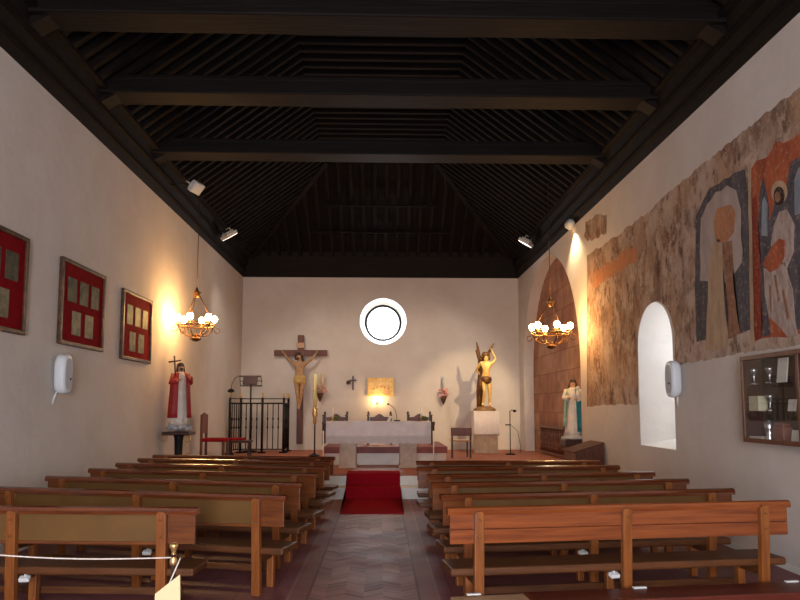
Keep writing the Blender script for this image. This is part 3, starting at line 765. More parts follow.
q = MB(); q.lathe([(.06*s,0), (.075*s,.1*s), (.06*s,.22*s), (.03*s,.26*s)], (.16*s,-.2*s,1.14*s), 14); q.ball((.16*s,-.21*s,1.46*s), .062*s, 2); face(q, (.16*s,-.21*s,1.46*s), .06*s, (0,-1,0)); q.build('child', [ROBEW, EYE_M], r2)
q = MB(); q.lathe([(.25, -.05), (.25, -.02), (.2, .0), (.17, .03)], n=24); q.build('base', CLOUD, r2)

# gilded saint bound to a tree, on a cloth-covered pedestal
GY = 18.3; ga, gb = atY(472.5, 411, GY), atY(497.5, 411, GY); gz = ga.z; gx = (ga.x+gb.x)/2; gw = gb.x-ga.x
gp = thing('statue_pedestal', 'square stone pedestal carrying the gilded statue', 'pedestal', (gx, GY, PLAT)); hz = gz-PLAT
q = MB().box((-gw/2+.04, -.24, 0), (gw/2-.04, .24, hz-.03), .01); q.build('shaft', STONE, gp)
cz2 = atY(484, 434, GY).z-PLAT
q = MB(); q.box((-gw/2, -.29, hz-.025), (gw/2, .29, hz)); 
f_ = cloth_front(-.285, hz, cz2, -gw/2, gw/2, .006); q.join(f_)
q.box((-gw/2, -.285, cz2+.02), (-gw/2+.01, .285, hz-.02)); q.box((gw/2-.01, -.285, cz2-.03), (gw/2, .285, hz-.02))
o = q.build('pedestal_cloth', CLOTH, None, (gx, GY, PLAT)); tag(o, 'white cloth draped over the pedestal of the gilded statue', 'cloth')
gt = thing('gilded_statue', 'gilded statue of a young saint bound to a tree on a white-draped pedestal', 'statue', (gx, GY, gz+.006))
hgt = atY(484, 352, GY).z-gz-.13
J, s = std(hgt, {'l': ((.34,.06,1.55), (.22,.10,1.82)), 'r': ((-.3,.12,1.2), (-.12,.2,1.02))},
        {'l': ((.12,-.04,.5), (.11,.02,.09), (.13,-.1,.04)), 'r': ((-.06,-.12,.52), (-.10,.0,.10), (-.13,-.11,.05))}, lean=(.03,0), hd=(-.05,-.02))
def ex(q):
    face(q, (-.01*s, -.02*s, 1.63*s), .088*s, (-.3,-1,.1))
    for sd, e in (('l', 1), ('r', -1)):
        wr = Vector(J['wr'+sd][0]); el = Vector(J['el'+sd][0]); hand(q, wr, wr-el, .085*s, .5, -e)
b_ = skin_body('body', J, BODY_E, GOLD, gt, 'pel', ex); b_.location = (.02, -.06, .10)
q = MB().lathe([(.14*s, .74*s), (.165*s, .78*s), (.178*s, .84*s), (.178*s, .90*s), (.165*s, .95*s), (.145*s, .98*s), (.12*s, .985*s)], (0,0,0), 36, lambda a, t: 1+.05*math.sin(7*a+5*t), 1.05, .8)
q.tube([(-.15*s,-.06*s,.93*s), (-.19*s,-.08*s,.8*s), (-.17*s,-.05*s,.6*s), (-.2*s,-.03*s,.42*s)], [.03*s,.06*s,.055*s,.02*s], 10); q.build('loincloth', GOLDD, b_)
q = MB(); q.ball((-.01*s, .025*s, 1.67*s), .125*s, 2, (1,1,.95))
for k_ in range(14): a = -.5+k_*(PI+1)/13; q.ball((.125*s*math.cos(a)-.01*s, .10*s*math.sin(a)+.02*s, 1.58*s+.04*s*math.sin(k_*2)), .055*s, 1)
q.build('hair', GOLDD, b_)
q = MB(); q.tube([(-.1,.12,0), (-.12,.14,.5), (-.08,.13,1.0), (-.1,.12,1.35), (-.2,.1,1.6)], [.1,.085,.075,.06,.03], 10)
zt_ = atY(477, 342, GY).z-gz
q.tube([(-.1,.12,1.3), (-.16,.1,zt_-.15), (-.19,.1,zt_)], [.05,.035,.015], 8); q.tube([(-.09,.12,1.25), (.1,.14,1.45), (.2,.12,zt_-.15), (.27,.1,zt_-.03)], [.05,.045,.03,.012], 8)
q.build('tree', GOLDD, gt)
q = MB(); q.lathe([(.27,0), (.27,.03), (.23,.07), (.15,.11), (.05,.12)], n=24, fold=lambda a, t: 1+.1*math.sin(5*a)+.06*math.sin(9*a)); q.build('rock_base', ROCK, gt)

# ------------------------------------------------------------------ iron grille with lectern
gy = 18.35
def gpt(px, y=gy): return atY(px, 430, y).x
xl, xr = gpt(240.5), gpt(283.5); ztop = atY(260, 398, gy).z-PLAT
ig = thing('iron_grille', 'black wrought-iron grille screen with brass finials in the left corner', 'grille', (xl, gy, PLAT))
w_ = xr-xl
def panel(a, b, nb, last=True):
    a, b = Vector((*a, 0)), Vector((*b, 0)); q = MB()
    for z, r_ in ((.10, .016), (ztop-.14, .022), (ztop-.02, .014)): q.tube([a+Vector((0,0,z)), b+Vector((0,0,z))], r_, 6)
    q.build('rail', IRON, ig)
    for i in range(1, nb):
        p_ = a.lerp(b, i/nb); zz = [.1, .62, .66, .70, .84, .88, .92, ztop-.14]; q = MB()
        q.tube([p_+Vector((0,0,z)) for z in zz], [.013,.013,.026,.015,.015,.026,.013,.013], 8); q.build('bar', IRON, ig)
def gpost(p_):
    q = MB(); q.tube([(*p_, 0), (*p_, ztop)], .032, 8); q.obox((*p_, .02), (.16, .16, .04), (0,0,.785), .01); q.build('post', IRON, ig)
    MB().lathe([(.02, ztop), (.03, ztop+.03), (.018, ztop+.06), (.03, ztop+.1), (.005, ztop+.14)], (*p_, 0), 12).build('finial', BRASS, ig)
lft = (gpt(229.5, gy-.45)-xl, -.45)
panel((0,0), (w_/2,0), 4); panel((w_/2,0), (w_,0), 4); panel(lft, (0,0), 5); panel((w_,0), (w_+.02,.75), 5)
for p_ in ((0,0), (w_/2,0), (w_,0), lft, (w_+.02,.75)): gpost(p_)
lc = atY(251, 381, gy+.35)
le = thing('book_stand', 'dark lectern with sloped book rest and red book rising behind the grille', 'lectern', (lc.x, gy+.35, PLAT)); hz = lc.z-PLAT
MB().lathe([(.2, 0), (.2, .03), (.04, .07)], n=20).build('base', IRON, le)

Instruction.
Starting with the first line of the data above and ending with the line containing "q.build('base', CLOUD, r2)", please restate every line exactly, leaving images out.

Response for this exercise.
Keep writing the Blender script for this image. This is part 3, starting at line 765. More parts follow.
q = MB(); q.lathe([(.06*s,0), (.075*s,.1*s), (.06*s,.22*s), (.03*s,.26*s)], (.16*s,-.2*s,1.14*s), 14); q.ball((.16*s,-.21*s,1.46*s), .062*s, 2); face(q, (.16*s,-.21*s,1.46*s), .06*s, (0,-1,0)); q.build('child', [ROBEW, EYE_M], r2)
q = MB(); q.lathe([(.25, -.05), (.25, -.02), (.2, .0), (.17, .03)], n=24); q.build('base', CLOUD, r2)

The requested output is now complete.